The plot simply exists to transition from action set piece to action set piece.  There are too many times, when a good guy is in peril, that another good guy pops up utterly randomly and just in the nick of time – too many even for a comic book movie.

With her bright wit and lithe sexiness, Hathaway fares far better than her colleagues.   Christian Bale continues his odd husky growl as Batman.   As the villain, an uber buffed Tom Hardy glowers from behind a fearsome mask.  The hackneyed screenplay wastes the rest of the extremely talented cast:  Joseph Gordon-Levitt, Marion Cotillard, Michael Caine, Gary Oldman and Morgan Freeman.  We barely glimpse Liam Neeson.  The captivating Juno Temple is apparently dropped into the story just enough to set her up for the sequel with Gordon-Levitt.

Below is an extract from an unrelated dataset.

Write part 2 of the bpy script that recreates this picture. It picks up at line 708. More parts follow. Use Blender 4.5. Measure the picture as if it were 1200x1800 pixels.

I saw The Dark Knight Rises in IMAX, which worked well for the long shots of NYC and made the fight scenes more chaotic.

Abraham Lincoln: Vampire Hunter: blood-sucking, irony and not much else

OK, so the filmmakers turned the most revered statesman of the 19th Century into an action hero.  I am a Lincoln buff, and I chose not to be offended and to go with it, but…  Seth Grahame-Smith adapted the screenplay from his best-selling novel about Abe avenging his mother by running amok through the vampires with a silver-edged axe. 

Abraham Lincoln: Vampire Hunter  has two things going for it.  The first is vampire-killing action scenes and lots of ’em.  The second is the silly irony of putting Abraham Lincoln in a vampire movie.  The silliness is enhanced by the vampire-killing Lincoln being as stiff and humorless as the marble statue in the Lincoln Memorial.  (The real Lincoln was earthy, down-to-earth and very funny.)

Unfortunately, that’s just not enough.  I’ll save you some time and give you the abridged version.  Vampire pops up, gets killed by Abe.  Repeat.

3D or not 3D?  If you MUST see this movie, eschew the extra cost and see it in 2D.